Mostly for Arizona people
Sunday we went to Lake Patagonia for a lake cleanup but as we couldn’t check in until 2pm, we visited a nearby wine festival where we heard about a kayak tour that paddles down the Verde River to a winery for a tasting. Youtube has a number of videos on these.
This sounds like fun so I am asking if anyone has done one of these and what hints and experiences they have.
Especially the Verde River and Oak Creek that runs through the Sedona/Cottonwood wine regions.

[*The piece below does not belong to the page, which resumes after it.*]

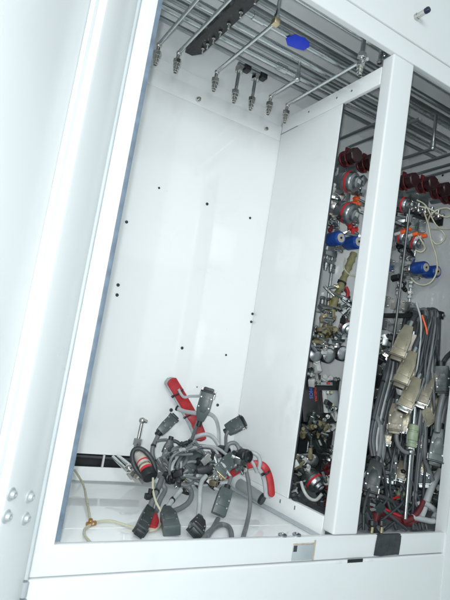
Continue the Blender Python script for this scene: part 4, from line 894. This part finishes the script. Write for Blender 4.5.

Odd you should mention that area. I was down there about six weeks ago. Went to visit the Grand Canyon but had to take some time and explore the surrounding areas, since I hadden’t been to AZ since I was a kid. Though I didn’t paddle I, like most paddlers, can’t help but stop to take a look at the rivers when convenient. The part of Oak Creek I saw was in Oak Creek canyon flowing toward Sedona. You drive along it when you go to Sedona from Flagstaff. Its a beautiful little creek up there - Indian Gardens is worth a stop to take a look. The upper part didn’t really look paddlable - though perhaps a real good paddler could handle it if the water was high. There was a small park - Slippery Rock, I think it was called - that might be the beginning of the paddlable part of Oak Creek.
The Verde River in Cottonwood looked navigable enough but not particularly enticing. It was small, flat, winding, and muddy from where I saw it - the city park in Cottonwood. If you are into such things there was a winery up in Jerome that led to an absolutly spectacularly scenic drive. (I advise against taking a trailer up there though…)
I don’t know if you live around there or what, so perhaps none of this is news to you. If you really like wine, it might be a fun paddle, but from what I saw the Verde didn’t really look like a “destination” to me. There are so many spectacular rivers in the N. Az and southern Utah that I’d be much more inclined to hit - the Green, Colorado, San Juan, Dirty Devil, etc. I hear that with the ongoing drought in the area that parts of the Colorado in Glen Canyon starting at Hite (that were flooded by L. Powell and raised the ire of so many river rats back in the 70s) are reemerging and recovering. That would be a sight to see… a riparian Resurrection isn’t something that we see every day.